Таков и Солженицын. Как нам обустроить Россию (1990) — назовет он свое публицистическое сочинение, но, в общем, всегда тяготел к обустройству-переустройству, да не только России, но и всего мира. И хотя не посягал, подобно Толстому, на роль создателя новой религии, само христианство его мессиански-авторитарно.
Все это тем очевидней, что сам Солженицын не раз повторял: художественная фантазия — не его стихия, и многие из читателей воспринимают его как своеобразного «документалиста». Так, едва прочитав В круге первом (1968), посвященные в факты авторской биографии уверенно называли имена самого Солженицына, филолога Льва Копелева, философа Димитрия Панина, как бы всего лишь заимевших романные псевдонимы: Нержин, Рубин, Сологдин. А немногие, помнящие «настоящую» Матрену Васильевну Захарову, в доме которой автор Матренина двора (1959) снимал угол, уверяли: в рассказе она точно такая, какой была.

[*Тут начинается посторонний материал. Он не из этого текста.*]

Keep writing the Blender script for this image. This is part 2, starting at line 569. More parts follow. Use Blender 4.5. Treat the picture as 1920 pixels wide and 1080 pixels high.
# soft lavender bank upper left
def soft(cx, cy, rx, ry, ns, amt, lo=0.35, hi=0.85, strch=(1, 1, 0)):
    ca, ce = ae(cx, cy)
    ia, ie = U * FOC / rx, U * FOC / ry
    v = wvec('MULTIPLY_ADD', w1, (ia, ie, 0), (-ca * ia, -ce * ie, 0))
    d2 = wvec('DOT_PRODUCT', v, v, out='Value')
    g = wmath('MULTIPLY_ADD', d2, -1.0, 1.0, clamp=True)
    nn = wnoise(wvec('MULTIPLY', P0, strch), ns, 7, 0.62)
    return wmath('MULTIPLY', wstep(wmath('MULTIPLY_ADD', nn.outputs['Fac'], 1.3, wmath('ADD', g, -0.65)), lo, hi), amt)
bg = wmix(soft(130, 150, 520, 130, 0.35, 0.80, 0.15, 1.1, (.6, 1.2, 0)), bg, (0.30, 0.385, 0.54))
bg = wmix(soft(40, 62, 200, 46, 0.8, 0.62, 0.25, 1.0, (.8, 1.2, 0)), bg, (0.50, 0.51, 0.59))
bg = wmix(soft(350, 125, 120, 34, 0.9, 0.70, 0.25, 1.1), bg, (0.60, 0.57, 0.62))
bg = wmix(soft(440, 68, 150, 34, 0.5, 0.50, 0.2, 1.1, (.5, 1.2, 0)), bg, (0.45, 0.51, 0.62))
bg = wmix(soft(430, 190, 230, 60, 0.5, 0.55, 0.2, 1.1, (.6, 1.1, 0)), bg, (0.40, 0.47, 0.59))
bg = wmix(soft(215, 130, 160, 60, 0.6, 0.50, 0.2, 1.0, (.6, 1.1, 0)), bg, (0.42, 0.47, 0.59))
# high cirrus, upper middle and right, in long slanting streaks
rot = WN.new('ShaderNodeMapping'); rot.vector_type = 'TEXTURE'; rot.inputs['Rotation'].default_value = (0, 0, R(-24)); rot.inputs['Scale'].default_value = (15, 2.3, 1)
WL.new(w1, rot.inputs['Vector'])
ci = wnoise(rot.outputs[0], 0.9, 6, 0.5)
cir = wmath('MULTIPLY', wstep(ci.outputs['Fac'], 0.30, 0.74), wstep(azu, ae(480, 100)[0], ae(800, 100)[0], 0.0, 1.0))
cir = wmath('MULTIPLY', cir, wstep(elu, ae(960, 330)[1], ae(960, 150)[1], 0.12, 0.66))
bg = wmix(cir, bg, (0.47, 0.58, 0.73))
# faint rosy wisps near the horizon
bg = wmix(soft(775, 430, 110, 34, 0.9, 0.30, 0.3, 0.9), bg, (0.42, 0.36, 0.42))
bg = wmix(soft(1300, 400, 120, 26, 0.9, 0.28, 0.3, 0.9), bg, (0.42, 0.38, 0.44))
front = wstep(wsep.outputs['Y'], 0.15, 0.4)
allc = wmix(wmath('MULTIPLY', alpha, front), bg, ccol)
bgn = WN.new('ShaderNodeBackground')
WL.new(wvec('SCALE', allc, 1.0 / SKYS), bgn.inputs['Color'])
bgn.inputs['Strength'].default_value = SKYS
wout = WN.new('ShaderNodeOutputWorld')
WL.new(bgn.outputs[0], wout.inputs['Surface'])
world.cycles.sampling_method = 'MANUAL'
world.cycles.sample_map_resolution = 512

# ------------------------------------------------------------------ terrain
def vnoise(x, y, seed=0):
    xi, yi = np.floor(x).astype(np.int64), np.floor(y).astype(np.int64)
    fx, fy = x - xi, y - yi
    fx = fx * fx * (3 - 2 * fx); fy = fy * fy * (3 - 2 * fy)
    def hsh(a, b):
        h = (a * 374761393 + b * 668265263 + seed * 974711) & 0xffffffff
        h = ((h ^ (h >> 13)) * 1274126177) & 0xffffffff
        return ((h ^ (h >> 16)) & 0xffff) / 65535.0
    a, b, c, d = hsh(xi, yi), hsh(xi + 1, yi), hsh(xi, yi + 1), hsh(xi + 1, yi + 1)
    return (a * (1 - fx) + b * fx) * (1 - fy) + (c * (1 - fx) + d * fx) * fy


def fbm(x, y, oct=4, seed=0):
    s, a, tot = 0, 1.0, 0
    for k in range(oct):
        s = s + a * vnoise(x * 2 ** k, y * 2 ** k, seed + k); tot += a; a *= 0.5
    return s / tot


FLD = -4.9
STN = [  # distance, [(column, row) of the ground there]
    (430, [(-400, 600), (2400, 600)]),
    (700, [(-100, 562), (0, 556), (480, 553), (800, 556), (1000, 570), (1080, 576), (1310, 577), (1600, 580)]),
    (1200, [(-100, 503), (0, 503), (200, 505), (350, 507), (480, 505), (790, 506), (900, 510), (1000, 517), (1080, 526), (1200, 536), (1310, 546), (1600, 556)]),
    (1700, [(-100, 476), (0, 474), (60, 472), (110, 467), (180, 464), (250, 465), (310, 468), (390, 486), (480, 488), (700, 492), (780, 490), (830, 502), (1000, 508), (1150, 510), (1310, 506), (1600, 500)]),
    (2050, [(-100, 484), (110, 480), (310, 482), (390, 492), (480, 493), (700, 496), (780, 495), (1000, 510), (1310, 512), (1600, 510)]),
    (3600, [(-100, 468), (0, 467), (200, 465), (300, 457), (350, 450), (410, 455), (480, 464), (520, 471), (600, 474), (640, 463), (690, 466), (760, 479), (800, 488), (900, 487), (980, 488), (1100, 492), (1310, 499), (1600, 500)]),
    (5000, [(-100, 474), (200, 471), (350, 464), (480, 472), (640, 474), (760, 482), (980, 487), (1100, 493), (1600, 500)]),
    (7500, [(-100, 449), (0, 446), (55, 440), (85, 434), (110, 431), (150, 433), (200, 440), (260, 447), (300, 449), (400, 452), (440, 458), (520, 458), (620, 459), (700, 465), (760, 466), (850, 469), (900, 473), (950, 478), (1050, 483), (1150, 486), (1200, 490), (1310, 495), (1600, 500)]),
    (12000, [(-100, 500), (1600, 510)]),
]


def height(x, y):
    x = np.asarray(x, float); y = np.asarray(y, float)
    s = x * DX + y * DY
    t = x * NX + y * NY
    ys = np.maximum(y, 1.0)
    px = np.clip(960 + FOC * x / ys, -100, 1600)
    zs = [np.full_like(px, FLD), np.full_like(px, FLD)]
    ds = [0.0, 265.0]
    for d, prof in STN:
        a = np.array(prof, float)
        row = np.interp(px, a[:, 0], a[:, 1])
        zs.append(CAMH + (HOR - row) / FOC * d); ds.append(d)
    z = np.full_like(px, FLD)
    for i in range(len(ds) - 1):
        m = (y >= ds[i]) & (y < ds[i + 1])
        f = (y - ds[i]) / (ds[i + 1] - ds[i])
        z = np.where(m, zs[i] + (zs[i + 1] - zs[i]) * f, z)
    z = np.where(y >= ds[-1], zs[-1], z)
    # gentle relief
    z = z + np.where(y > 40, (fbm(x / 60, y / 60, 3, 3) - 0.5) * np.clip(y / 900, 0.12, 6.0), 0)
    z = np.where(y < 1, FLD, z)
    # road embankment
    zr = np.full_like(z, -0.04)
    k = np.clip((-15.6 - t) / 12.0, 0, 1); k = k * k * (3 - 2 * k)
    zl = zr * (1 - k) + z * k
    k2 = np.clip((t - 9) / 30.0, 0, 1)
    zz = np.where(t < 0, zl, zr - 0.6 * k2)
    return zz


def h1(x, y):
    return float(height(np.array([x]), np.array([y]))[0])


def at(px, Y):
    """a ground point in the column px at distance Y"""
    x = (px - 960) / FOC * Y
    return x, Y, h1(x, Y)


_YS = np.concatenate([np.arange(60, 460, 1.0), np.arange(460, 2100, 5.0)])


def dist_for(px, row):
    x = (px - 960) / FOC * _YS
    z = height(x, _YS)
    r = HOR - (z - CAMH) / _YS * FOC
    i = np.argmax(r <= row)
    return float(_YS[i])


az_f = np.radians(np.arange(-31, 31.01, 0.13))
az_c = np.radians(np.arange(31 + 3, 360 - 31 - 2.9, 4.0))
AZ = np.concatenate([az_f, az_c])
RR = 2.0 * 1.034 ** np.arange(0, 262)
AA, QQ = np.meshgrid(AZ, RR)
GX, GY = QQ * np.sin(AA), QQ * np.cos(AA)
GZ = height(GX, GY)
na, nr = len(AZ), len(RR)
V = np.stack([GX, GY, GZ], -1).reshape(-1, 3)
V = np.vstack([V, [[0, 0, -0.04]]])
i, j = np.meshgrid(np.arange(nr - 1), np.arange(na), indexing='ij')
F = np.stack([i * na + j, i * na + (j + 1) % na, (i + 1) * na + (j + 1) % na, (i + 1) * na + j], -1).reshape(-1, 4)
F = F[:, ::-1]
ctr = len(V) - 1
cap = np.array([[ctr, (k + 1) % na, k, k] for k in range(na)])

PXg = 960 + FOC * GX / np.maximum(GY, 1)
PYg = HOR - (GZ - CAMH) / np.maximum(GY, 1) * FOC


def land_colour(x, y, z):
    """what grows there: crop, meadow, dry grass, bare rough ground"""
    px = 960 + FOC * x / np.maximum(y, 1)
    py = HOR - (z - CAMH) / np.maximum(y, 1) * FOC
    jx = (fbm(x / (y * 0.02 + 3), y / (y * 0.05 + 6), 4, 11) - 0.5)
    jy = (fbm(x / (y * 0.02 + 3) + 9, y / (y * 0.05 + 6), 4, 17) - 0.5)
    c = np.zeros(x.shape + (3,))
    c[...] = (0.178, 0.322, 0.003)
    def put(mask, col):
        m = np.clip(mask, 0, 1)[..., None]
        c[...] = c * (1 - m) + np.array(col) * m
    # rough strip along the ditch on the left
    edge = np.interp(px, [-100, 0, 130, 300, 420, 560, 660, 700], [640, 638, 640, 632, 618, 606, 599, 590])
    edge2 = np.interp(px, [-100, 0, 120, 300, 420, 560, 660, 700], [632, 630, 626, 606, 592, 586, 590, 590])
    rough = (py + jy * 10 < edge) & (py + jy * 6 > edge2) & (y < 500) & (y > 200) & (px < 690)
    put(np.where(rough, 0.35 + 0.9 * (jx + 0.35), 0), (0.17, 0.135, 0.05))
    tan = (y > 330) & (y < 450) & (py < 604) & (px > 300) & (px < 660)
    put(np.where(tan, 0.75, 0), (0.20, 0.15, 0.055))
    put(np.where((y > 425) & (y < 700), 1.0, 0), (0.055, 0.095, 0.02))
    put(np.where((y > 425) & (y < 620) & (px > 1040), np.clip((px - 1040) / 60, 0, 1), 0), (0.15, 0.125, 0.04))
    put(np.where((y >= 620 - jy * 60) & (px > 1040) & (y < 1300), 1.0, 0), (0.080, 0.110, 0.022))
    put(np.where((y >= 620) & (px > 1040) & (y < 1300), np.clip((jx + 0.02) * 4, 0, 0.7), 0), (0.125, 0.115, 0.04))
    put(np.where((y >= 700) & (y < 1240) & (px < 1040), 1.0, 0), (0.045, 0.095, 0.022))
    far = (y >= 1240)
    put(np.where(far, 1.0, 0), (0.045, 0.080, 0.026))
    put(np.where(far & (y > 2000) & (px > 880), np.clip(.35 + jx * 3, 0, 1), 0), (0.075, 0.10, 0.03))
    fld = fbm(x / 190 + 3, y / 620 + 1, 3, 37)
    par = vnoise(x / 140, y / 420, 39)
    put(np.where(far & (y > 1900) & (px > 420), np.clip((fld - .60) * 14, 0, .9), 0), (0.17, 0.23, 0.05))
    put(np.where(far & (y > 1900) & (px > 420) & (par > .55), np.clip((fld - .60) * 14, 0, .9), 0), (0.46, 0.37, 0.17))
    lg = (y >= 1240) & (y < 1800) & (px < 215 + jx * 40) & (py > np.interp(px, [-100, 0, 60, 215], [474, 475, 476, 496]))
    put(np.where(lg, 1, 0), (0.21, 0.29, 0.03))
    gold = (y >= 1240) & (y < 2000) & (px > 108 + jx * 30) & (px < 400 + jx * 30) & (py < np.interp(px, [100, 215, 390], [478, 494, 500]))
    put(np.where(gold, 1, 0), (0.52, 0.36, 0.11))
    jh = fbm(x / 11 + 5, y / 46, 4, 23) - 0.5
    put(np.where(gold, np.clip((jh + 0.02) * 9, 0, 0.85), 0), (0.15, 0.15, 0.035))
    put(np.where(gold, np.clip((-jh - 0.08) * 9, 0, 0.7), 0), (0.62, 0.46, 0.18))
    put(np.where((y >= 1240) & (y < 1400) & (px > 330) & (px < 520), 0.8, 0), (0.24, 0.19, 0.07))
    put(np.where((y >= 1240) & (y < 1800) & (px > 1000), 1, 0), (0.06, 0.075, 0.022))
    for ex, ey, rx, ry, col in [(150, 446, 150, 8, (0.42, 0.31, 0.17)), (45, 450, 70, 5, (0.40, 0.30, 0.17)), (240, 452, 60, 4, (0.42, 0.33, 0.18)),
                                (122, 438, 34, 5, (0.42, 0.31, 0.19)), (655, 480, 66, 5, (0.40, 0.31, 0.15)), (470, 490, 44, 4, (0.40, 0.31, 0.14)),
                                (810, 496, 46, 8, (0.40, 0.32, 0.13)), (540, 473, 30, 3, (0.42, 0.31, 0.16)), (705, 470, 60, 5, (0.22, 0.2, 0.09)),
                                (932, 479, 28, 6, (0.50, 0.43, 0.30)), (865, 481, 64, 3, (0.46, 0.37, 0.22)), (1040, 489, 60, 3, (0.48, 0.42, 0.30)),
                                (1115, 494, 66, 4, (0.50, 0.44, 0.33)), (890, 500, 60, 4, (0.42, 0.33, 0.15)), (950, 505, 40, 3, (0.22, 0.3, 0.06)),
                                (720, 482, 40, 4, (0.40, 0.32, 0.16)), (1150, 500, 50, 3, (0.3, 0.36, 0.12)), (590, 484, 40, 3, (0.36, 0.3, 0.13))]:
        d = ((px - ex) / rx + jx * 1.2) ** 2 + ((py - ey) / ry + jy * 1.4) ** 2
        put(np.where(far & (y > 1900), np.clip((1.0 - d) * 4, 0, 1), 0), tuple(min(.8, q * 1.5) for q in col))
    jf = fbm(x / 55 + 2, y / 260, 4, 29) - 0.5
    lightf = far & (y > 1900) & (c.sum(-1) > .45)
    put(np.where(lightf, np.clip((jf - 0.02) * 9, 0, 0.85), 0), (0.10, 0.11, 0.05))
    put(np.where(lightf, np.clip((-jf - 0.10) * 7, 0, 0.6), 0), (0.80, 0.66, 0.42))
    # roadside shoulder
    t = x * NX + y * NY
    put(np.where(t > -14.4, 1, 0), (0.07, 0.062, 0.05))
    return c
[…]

Знавшим Матрену-прообраз не возразишь, как всякому очевидцу, и все же — ошибка! И Матрена в рассказе поднята до уровня символа русского праведничества. И Один день Ивана Денисовича, который — разумеется, справедливо! — был воспринят прежде всего как оглушающая правда, по художественной сути уже, пусть покуда неявно, не вполне отвечал «новомировскому» критерию правды во имя самой правды (Абрамов, Яшин, Можаев). Постоянное ощущение христианства как идеала, преображающего литературу и твердо надеющегося преобразить жизнь, — вот что должно было развести любимейшего автора журнала с революционно-демократическими убеждениями, о которых неизменно заявлял «главный» критик Нового мира Владимир Лакшин.